INFORMATION SUPPLIED:
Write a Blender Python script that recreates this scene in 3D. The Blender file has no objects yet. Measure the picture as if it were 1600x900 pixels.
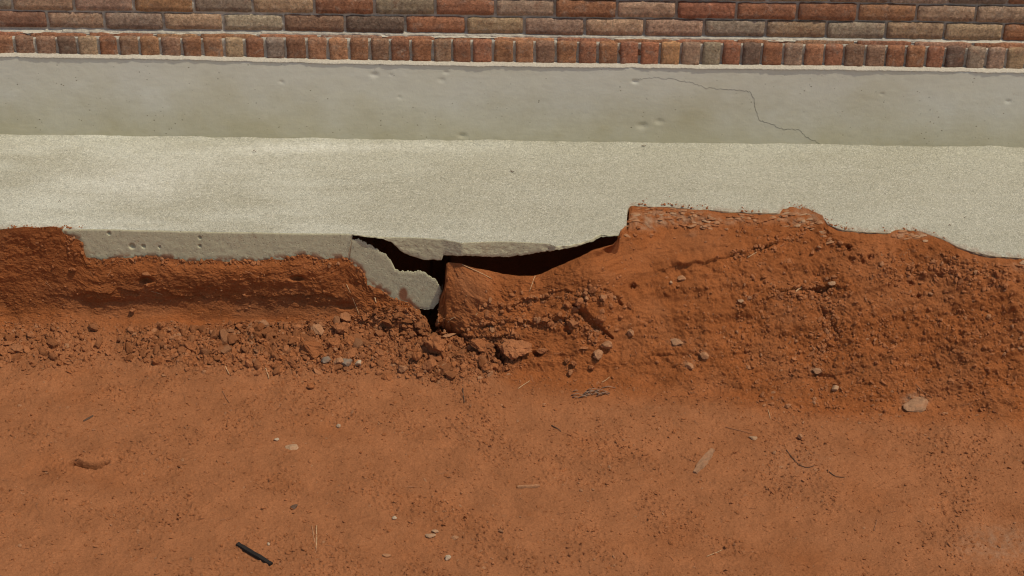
import bpy, math, random
import numpy as np
from mathutils import Matrix, Vector

rng = random.Random(7)
NP = np.random.default_rng(11)
scene = bpy.context.scene

# ------------------------------------------------------------------ camera
CAM = np.array([0.0, -7.02, 4.28])
PITCH, ROLL, FPX = math.radians(35.465), 0.0125, 3200.0
Rm = Matrix.Rotation(math.radians(90) - PITCH, 3, 'X') @ Matrix.Rotation(ROLL, 3, 'Z')
RN = np.array(Rm)
cam_data = bpy.data.cameras.new('camera')
cam = bpy.data.objects.new('camera', cam_data)
scene.collection.objects.link(cam)
cam.matrix_world = Matrix.Translation(Vector(CAM)) @ Rm.to_4x4()
cam_data.sensor_width = 36.0
cam_data.lens = FPX / 1600.0 * 36.0
cam_data.clip_start, cam_data.clip_end = 0.05, 500.0
scene.camera = cam

# ------------------------------------------------------------------ light
SUN_EL, SUN_AZ = math.radians(66), math.radians(64)      # azimuth: from the camera side (-y) towards the right (+x)
sun_dir = Vector((math.cos(SUN_EL) * math.sin(SUN_AZ), -math.cos(SUN_EL) * math.cos(SUN_AZ), math.sin(SUN_EL)))
world = bpy.data.worlds.new('World'); scene.world = world; world.use_nodes = True
wn = world.node_tree.nodes; wl = world.node_tree.links
sky = wn.new('ShaderNodeTexSky'); sky.sky_type = 'NISHITA'; sky.sun_disc = False
sky.sun_elevation = SUN_EL
sky.sun_rotation = math.atan2(sun_dir.x, sun_dir.y)
sky.dust_density = 1.5
wn['Background'].inputs['Strength'].default_value = 0.125
wl.new(sky.outputs[0], wn['Background'].inputs['Color'])
sd = bpy.data.lights.new('sun', 'SUN'); sd.energy = 3.3; sd.angle = math.radians(0.5); sd.color = (1.0, 0.94, 0.79)
so = bpy.data.objects.new('sun', sd); scene.collection.objects.link(so)
so.rotation_euler = sun_dir.to_track_quat('Z', 'Y').to_euler()
scene.view_settings.view_transform = 'Standard'
scene.view_settings.look = 'None'
scene.view_settings.exposure = -0.22
scene.view_settings.gamma = 1.0
scene.cycles.pixel_filter_type = 'BLACKMAN_HARRIS'; scene.cycles.filter_width = 1.1

# ------------------------------------------------------------------ measuring: photo position + known plane -> place in the world
def ray(px, py):
    px, py = np.broadcast_arrays(np.asarray(px, float), np.asarray(py, float))
    d = np.stack([(px - 800) / FPX, -(py - 450) / FPX, -np.ones_like(px)], -1)
    return d @ RN.T
def at_z(px, py, z):
    d = ray(px, py); t = (np.asarray(z) - CAM[2]) / d[..., 2]
    return CAM + d * t[..., None]
def at_y(px, py, y):
    d = ray(px, py); t = (np.asarray(y) - CAM[1]) / d[..., 1]
    return CAM + d * t[..., None]
def proj(P):
    c = (np.asarray(P) - CAM) @ RN
    return 800 + FPX * c[..., 0] / -c[..., 2], 450 - FPX * c[..., 1] / -c[..., 2], -c[..., 2]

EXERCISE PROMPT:
The lines from the top of the data above through the one holding "scene.camera = cam" are to be repeated exactly, and only those, with no pictures.

RESPONSE:
Write a Blender Python script that recreates this scene in 3D. The Blender file has no objects yet. Measure the picture as if it were 1600x900 pixels.
import bpy, math, random
import numpy as np
from mathutils import Matrix, Vector

rng = random.Random(7)
NP = np.random.default_rng(11)
scene = bpy.context.scene

# ------------------------------------------------------------------ camera
CAM = np.array([0.0, -7.02, 4.28])
PITCH, ROLL, FPX = math.radians(35.465), 0.0125, 3200.0
Rm = Matrix.Rotation(math.radians(90) - PITCH, 3, 'X') @ Matrix.Rotation(ROLL, 3, 'Z')
RN = np.array(Rm)
cam_data = bpy.data.cameras.new('camera')
cam = bpy.data.objects.new('camera', cam_data)
scene.collection.objects.link(cam)
cam.matrix_world = Matrix.Translation(Vector(CAM)) @ Rm.to_4x4()
cam_data.sensor_width = 36.0
cam_data.lens = FPX / 1600.0 * 36.0
cam_data.clip_start, cam_data.clip_end = 0.05, 500.0
scene.camera = cam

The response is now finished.